Immigration and Customs Enforcement (ICE) authorities reported on Dec. 17 that they seized three charges in Los Angeles filled with counterfeit products such as Viagra pills, headphones, sneakers, etc., worth $32 million, Breitbart reported.

“The counterfeit items included more than one million erectile dysfunction pills, footwear, belts, purses and headphones in violation of registered and recorded trademarks. If genuine, the seized merchandise would have had an estimated manufacturer’s suggested retail price (MSRP) of $32,161,194.00,” the press release said.
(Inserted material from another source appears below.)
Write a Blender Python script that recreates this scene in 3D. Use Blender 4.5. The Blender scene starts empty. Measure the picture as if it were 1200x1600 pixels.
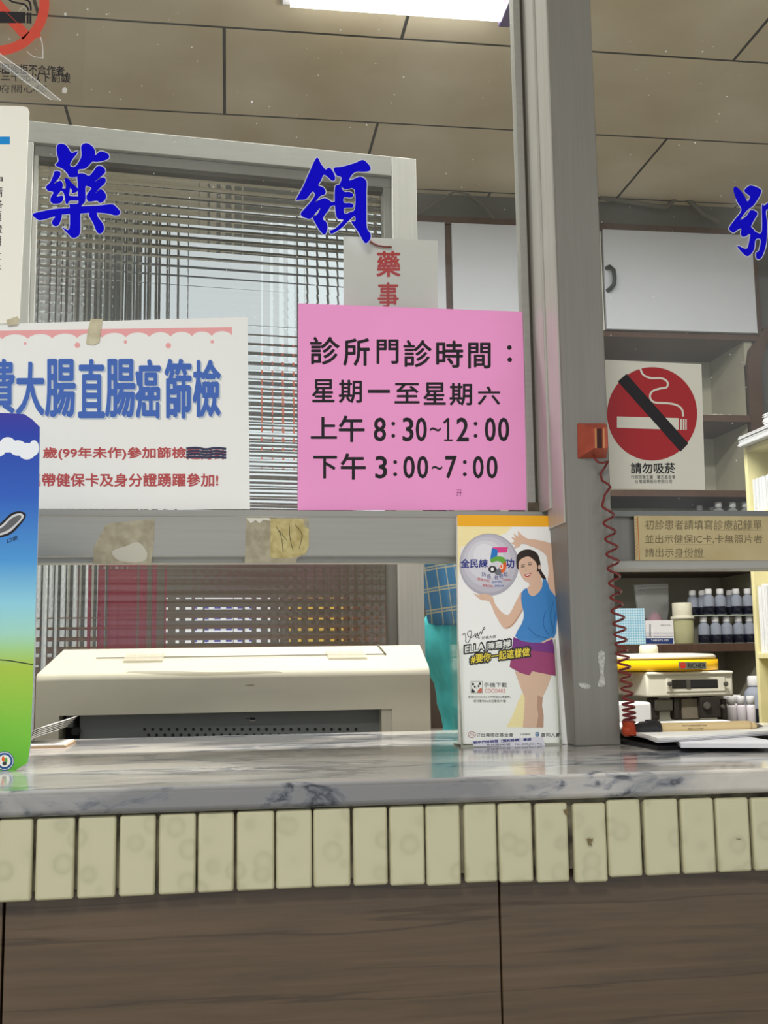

According to a report by Business Insider, from 2008 to 2010 almost 70% of all counterfeit merchandise seized in the world came from China.

For the United States, the figure is higher; Customs said that in the same period 87% of the value of seized counterfeits came from China.

“Commercial piracy and product counterfeiting undermine the U.S. economy, rob Americans of jobs, stifle American innovation, and promote other types of crimes,” said David A. Prince, special agent in charge for ICE’s Homeland Security Investigations (HSI) Los Angeles. “Intellectual property theft amounts to economic sabotage, which is why HSI will aggressively pursue product counterfeiters and those who sell counterfeit products.”

U.S. Customs and Border Protection (CBP) seizes millions of counterfeit products from countries around the world, including counterfeit versions of high-tech products, clothing, footwear, and luxury items. In the case of counterfeit drugs, such as Viagra pills, there is a huge health risk by not being able to verify the composition of the drug.

“Criminals are exploiting e-commerce platforms to sell counterfeit and often dangerous goods to unwitting holiday shoppers,” CBP Director of Field Operations in Los Angeles Carlos C. Martel said.

CBP seized 26,503 shipments containing intellectual property rights infringing goods across the country in 2020. If the goods had been genuine, they would have been worth about $1.3 billion.

“Counterfeiters are focused on making a profit; they are not focused on consumer safety,” Donald R. Kusser, the CBP port director of Los Angeles said. “Buying counterfeit goods can expose you and your family to health and safety risks while the proceeds support criminal enterprises.”